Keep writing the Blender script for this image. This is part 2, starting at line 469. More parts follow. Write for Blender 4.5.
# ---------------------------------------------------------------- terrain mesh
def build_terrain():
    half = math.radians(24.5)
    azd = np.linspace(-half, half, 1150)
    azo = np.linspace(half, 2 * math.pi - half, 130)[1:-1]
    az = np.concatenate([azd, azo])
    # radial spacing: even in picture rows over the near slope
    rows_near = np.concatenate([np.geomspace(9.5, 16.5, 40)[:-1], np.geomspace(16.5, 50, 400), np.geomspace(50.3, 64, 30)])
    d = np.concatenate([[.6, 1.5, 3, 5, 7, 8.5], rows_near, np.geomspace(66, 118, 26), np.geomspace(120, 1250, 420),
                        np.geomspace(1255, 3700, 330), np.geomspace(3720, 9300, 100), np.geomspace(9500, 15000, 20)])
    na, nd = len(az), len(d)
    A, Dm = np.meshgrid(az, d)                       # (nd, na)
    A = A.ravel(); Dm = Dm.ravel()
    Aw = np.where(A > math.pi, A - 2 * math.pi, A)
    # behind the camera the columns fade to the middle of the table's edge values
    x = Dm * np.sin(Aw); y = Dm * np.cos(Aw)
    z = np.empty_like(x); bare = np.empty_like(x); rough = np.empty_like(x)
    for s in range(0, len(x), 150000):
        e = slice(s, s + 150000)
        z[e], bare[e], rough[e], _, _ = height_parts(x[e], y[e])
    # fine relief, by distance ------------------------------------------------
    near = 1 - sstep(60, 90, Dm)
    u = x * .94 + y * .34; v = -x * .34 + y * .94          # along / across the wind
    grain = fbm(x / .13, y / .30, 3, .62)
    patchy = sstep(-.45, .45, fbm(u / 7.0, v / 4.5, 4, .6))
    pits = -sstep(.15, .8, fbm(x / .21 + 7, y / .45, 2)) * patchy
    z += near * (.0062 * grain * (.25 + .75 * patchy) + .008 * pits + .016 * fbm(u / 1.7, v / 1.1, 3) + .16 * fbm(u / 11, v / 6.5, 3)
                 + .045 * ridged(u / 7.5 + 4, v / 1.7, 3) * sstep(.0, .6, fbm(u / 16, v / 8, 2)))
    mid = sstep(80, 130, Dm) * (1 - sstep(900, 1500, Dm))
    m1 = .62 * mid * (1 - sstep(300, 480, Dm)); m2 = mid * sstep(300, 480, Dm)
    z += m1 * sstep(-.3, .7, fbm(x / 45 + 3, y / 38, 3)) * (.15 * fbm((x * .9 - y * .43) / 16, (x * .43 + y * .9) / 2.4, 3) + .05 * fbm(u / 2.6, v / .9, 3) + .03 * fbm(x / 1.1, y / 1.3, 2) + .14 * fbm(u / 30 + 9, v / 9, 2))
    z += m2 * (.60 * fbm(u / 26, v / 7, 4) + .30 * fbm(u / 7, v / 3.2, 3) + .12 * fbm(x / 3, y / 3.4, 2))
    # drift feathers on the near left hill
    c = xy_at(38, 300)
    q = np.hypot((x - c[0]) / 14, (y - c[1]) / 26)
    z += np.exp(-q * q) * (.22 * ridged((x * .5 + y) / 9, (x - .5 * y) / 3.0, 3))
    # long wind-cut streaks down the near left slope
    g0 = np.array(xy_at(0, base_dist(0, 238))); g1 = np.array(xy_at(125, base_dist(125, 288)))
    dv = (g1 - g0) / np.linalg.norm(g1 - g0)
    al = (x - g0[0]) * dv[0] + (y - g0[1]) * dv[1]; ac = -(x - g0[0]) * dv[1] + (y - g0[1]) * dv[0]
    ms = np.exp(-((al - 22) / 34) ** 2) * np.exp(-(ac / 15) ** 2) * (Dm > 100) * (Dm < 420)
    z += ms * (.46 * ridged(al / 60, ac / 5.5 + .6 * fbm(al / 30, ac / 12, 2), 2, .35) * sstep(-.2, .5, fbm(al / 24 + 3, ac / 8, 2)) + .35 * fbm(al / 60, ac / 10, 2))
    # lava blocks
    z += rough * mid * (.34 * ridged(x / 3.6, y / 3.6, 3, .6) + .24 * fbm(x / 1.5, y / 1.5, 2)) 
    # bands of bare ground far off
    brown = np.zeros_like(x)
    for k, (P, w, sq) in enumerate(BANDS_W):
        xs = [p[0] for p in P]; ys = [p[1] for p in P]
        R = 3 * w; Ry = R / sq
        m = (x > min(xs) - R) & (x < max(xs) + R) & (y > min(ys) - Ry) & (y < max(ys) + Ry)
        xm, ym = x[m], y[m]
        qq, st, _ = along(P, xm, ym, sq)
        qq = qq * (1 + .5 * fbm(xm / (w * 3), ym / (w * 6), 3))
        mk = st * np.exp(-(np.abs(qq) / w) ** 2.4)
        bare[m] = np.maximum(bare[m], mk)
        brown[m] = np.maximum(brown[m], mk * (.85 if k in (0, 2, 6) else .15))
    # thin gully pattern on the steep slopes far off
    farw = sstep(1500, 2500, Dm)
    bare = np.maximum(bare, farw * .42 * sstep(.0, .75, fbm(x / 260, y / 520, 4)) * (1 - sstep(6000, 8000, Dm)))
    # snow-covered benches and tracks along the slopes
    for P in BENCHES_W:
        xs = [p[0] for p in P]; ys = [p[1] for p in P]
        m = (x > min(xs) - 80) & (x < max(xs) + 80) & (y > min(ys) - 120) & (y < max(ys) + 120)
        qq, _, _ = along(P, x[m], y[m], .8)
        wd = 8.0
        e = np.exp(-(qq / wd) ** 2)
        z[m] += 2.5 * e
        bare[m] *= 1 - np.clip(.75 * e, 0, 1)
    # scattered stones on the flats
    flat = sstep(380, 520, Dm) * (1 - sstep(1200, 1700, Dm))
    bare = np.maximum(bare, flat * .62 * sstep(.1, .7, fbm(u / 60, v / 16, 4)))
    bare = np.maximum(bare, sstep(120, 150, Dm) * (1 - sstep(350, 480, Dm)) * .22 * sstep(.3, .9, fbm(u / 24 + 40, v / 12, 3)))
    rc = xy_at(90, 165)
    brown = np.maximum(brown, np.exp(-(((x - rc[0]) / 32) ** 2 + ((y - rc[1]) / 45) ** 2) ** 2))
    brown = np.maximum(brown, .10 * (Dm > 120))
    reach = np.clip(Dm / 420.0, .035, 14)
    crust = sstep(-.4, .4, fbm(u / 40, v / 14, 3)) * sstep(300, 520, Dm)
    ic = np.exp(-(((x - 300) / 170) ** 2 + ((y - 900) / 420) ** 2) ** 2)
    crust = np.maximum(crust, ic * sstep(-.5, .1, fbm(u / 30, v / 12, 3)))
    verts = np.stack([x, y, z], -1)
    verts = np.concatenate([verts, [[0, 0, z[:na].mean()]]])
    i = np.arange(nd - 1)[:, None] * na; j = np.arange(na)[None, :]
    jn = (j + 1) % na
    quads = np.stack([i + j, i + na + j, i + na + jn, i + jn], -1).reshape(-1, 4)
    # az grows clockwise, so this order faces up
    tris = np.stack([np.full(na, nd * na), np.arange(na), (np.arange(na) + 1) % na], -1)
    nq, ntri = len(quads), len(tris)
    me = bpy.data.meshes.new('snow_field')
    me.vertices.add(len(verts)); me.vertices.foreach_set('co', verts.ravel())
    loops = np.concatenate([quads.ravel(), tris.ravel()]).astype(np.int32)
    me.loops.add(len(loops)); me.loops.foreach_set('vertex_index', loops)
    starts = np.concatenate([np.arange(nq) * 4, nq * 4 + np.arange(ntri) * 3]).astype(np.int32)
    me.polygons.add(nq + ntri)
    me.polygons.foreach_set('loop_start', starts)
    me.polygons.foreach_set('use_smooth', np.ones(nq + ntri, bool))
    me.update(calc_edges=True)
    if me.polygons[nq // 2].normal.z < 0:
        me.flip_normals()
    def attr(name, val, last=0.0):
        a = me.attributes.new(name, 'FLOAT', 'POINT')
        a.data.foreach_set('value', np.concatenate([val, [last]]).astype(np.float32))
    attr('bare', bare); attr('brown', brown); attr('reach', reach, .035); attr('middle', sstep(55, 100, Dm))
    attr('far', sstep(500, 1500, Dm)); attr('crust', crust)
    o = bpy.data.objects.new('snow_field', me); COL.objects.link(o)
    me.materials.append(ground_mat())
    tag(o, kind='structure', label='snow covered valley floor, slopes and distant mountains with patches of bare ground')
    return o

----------

**What to produce**
Check each line above for "this" and return the ones that have it.

**Problem solution**
Keep writing the Blender script for this image. This is part 2, starting at line 469. More parts follow. Write for Blender 4.5.
    # az grows clockwise, so this order faces up